Friday: up at 7:00 with the dogs. By 9:00, leaving to load more hay, this time with a flatbed trailer. A., to get her exercise, loaded from the field onto the trailer while I drove and K stacked; we then unhooked the trailer and loaded the pickup (A. driving again). We then unloaded the pickup, then loaded it again, then unloaded, then had lunch, then loaded again and unloaded, then loaded and collected the trailer, then came home (there may have been one fewer loading and unloading . . . but really, by this time it had become a way of life. Another form of breathing. Something you ceased to notice except by its absence). A. went off to work at the Palouse library for a few hours, K had a meeting, I took Toby and Spackle and Kit (Marlee is a little limpy in her left front foot) for a ride. I arrived home about the same time K did and we unloaded the trailer and the pickup (with a bit of help from G&N from up the road). We three ate leftovers, salads with steak (them) and halibut (me).

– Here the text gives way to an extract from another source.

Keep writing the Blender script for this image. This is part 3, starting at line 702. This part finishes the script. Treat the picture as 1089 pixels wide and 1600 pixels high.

Saturday: Today I was up at 6:30 because A. and I had riding lessons; we hauled Sikem into Moscow and I had a one-hour flat lesson on him, then A. had a lesson on a borrowed horse. Back home, we exchanged trailers and hitches and trekked off for our final load—both trailer and pickup—of hay. And then we brought it home and unloaded it. As we were finishing up a pickup full of people—two in the front, two in the king-cab back, and maybe five or so in the bed—pulled into the yard and a group of old friends of K&A, aged 1 ½ to 50, all related somehow, spilled out and spent the next hour or so milling about playing fetch with the dogs, petting the horses, sinking into the pond on the “boat”, and discussing the aerial photo of the place that Ian got made last year.

And now I am tired. And K, just turned 65, was the one who handled every last bale at least twice. I only handled most of them twice.

Now, when I come out here where people don’t “exercise” because it turns out they never actually stop, I feel silly about my Pilates and my membership to the rock climbing gym where all I ever do is bouldering. But the fact is, I was remarkably well set up for three days of this hard work—which, I might add, mostly took place in the hot (86-90 degree) sun. My arms are sore (my left arm in particular, which is evidently the weak King John to my right arm's Richard the Lionhearted), but less sore than yesterday (a remarkable thing about the human body—the incredible speed at which strength can be built). And my hands aren’t blistered—in fact, my rock climbing calluses are fortified (I did wear gloves--I'm a tomboy but not delusional). And the rest of me feels great—no joint aches, no nerve twinges, and my lower back and wrist stiffnesses are gone. So, I think I’ll keep up with my exercise routines for the time being—at the very least, so I’m prepared to do Orcas the real way—including bucking hay.

NB--for all you machinists out there, a reader pointed out that it's "compound low," not "compact low." More evidence of extreme exhaustion and a tired personal editor. Thanks, Joel!

1 comment:

Anonymous said...

Meanwhile, the hard work at the conference in New Orleans has consisted of eating gumbo, sitting in a comfy hotel, and lifting the occassional "huge ass beer." I was all ready to lift any hay bails, but so far I haven't seen any. Oh, and I got caught out in the rain a couple days ago and had to stand under an awning for about 2 minutes.